■ WRITTEN INSTRUCTION
Every line below must be reproduced exactly. Copy them all.
*****
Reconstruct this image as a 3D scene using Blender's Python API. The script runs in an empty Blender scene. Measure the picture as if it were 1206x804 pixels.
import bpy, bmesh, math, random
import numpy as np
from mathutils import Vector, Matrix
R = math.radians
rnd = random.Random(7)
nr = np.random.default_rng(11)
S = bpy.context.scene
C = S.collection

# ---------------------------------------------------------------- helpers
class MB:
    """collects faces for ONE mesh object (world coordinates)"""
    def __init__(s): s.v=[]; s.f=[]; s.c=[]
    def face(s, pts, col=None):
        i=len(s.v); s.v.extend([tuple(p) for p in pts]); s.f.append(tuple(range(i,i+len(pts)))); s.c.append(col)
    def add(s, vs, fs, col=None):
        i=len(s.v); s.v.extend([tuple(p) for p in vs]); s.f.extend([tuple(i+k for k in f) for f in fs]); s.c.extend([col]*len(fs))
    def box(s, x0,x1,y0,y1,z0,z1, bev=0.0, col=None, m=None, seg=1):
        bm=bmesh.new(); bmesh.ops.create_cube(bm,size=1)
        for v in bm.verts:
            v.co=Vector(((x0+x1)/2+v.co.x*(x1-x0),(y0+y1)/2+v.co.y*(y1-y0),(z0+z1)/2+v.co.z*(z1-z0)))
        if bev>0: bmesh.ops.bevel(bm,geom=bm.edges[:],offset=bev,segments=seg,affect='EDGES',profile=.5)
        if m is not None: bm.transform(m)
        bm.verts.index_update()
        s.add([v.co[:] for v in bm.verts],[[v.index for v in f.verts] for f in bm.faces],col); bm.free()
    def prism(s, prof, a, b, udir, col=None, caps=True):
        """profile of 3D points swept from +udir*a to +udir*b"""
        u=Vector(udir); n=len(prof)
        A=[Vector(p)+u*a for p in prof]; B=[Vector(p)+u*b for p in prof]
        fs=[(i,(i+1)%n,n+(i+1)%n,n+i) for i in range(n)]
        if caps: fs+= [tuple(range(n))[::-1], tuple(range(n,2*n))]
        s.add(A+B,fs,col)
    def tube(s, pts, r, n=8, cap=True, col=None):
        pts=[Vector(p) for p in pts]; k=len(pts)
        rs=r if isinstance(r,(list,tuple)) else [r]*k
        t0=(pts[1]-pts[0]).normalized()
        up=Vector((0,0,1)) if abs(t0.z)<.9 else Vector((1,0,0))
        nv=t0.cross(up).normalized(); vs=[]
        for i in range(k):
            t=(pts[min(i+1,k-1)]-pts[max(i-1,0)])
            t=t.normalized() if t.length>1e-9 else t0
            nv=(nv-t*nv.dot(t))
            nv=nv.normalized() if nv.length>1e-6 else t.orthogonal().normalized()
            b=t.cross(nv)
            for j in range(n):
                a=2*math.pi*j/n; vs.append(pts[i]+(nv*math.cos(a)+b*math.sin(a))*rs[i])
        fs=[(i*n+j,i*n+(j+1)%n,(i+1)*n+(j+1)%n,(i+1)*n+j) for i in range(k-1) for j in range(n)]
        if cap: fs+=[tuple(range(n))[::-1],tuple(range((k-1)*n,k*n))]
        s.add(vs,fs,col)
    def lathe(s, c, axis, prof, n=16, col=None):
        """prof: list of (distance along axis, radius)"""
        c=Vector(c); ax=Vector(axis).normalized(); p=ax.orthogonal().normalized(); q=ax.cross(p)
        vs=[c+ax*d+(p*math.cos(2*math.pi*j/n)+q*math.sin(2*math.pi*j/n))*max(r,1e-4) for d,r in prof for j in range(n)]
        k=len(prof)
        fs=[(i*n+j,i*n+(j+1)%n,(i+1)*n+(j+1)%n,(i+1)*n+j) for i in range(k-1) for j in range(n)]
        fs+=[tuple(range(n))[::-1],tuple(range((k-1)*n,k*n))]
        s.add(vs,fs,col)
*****
■ EXERCISE ANSWER
Reconstruct this image as a 3D scene using Blender's Python API. The script runs in an empty Blender scene. Measure the picture as if it were 1206x804 pixels.
import bpy, bmesh, math, random
import numpy as np
from mathutils import Vector, Matrix
R = math.radians
rnd = random.Random(7)
nr = np.random.default_rng(11)
S = bpy.context.scene
C = S.collection

# ---------------------------------------------------------------- helpers
class MB:
    """collects faces for ONE mesh object (world coordinates)"""
    def __init__(s): s.v=[]; s.f=[]; s.c=[]
    def face(s, pts, col=None):
        i=len(s.v); s.v.extend([tuple(p) for p in pts]); s.f.append(tuple(range(i,i+len(pts)))); s.c.append(col)
    def add(s, vs, fs, col=None):
        i=len(s.v); s.v.extend([tuple(p) for p in vs]); s.f.extend([tuple(i+k for k in f) for f in fs]); s.c.extend([col]*len(fs))
    def box(s, x0,x1,y0,y1,z0,z1, bev=0.0, col=None, m=None, seg=1):
        bm=bmesh.new(); bmesh.ops.create_cube(bm,size=1)
        for v in bm.verts:
            v.co=Vector(((x0+x1)/2+v.co.x*(x1-x0),(y0+y1)/2+v.co.y*(y1-y0),(z0+z1)/2+v.co.z*(z1-z0)))
        if bev>0: bmesh.ops.bevel(bm,geom=bm.edges[:],offset=bev,segments=seg,affect='EDGES',profile=.5)
        if m is not None: bm.transform(m)
        bm.verts.index_update()
        s.add([v.co[:] for v in bm.verts],[[v.index for v in f.verts] for f in bm.faces],col); bm.free()
    def prism(s, prof, a, b, udir, col=None, caps=True):
        """profile of 3D points swept from +udir*a to +udir*b"""
        u=Vector(udir); n=len(prof)
        A=[Vector(p)+u*a for p in prof]; B=[Vector(p)+u*b for p in prof]
        fs=[(i,(i+1)%n,n+(i+1)%n,n+i) for i in range(n)]
        if caps: fs+= [tuple(range(n))[::-1], tuple(range(n,2*n))]
        s.add(A+B,fs,col)
    def tube(s, pts, r, n=8, cap=True, col=None):
        pts=[Vector(p) for p in pts]; k=len(pts)
        rs=r if isinstance(r,(list,tuple)) else [r]*k
        t0=(pts[1]-pts[0]).normalized()
        up=Vector((0,0,1)) if abs(t0.z)<.9 else Vector((1,0,0))
        nv=t0.cross(up).normalized(); vs=[]
        for i in range(k):
            t=(pts[min(i+1,k-1)]-pts[max(i-1,0)])
            t=t.normalized() if t.length>1e-9 else t0
            nv=(nv-t*nv.dot(t))
            nv=nv.normalized() if nv.length>1e-6 else t.orthogonal().normalized()
            b=t.cross(nv)
            for j in range(n):
                a=2*math.pi*j/n; vs.append(pts[i]+(nv*math.cos(a)+b*math.sin(a))*rs[i])
        fs=[(i*n+j,i*n+(j+1)%n,(i+1)*n+(j+1)%n,(i+1)*n+j) for i in range(k-1) for j in range(n)]
        if cap: fs+=[tuple(range(n))[::-1],tuple(range((k-1)*n,k*n))]
        s.add(vs,fs,col)
    def lathe(s, c, axis, prof, n=16, col=None):
        """prof: list of (distance along axis, radius)"""
        c=Vector(c); ax=Vector(axis).normalized(); p=ax.orthogonal().normalized(); q=ax.cross(p)
        vs=[c+ax*d+(p*math.cos(2*math.pi*j/n)+q*math.sin(2*math.pi*j/n))*max(r,1e-4) for d,r in prof for j in range(n)]
        k=len(prof)
        fs=[(i*n+j,i*n+(j+1)%n,(i+1)*n+(j+1)%n,(i+1)*n+j) for i in range(k-1) for j in range(n)]
        fs+=[tuple(range(n))[::-1],tuple(range((k-1)*n,k*n))]
        s.add(vs,fs,col)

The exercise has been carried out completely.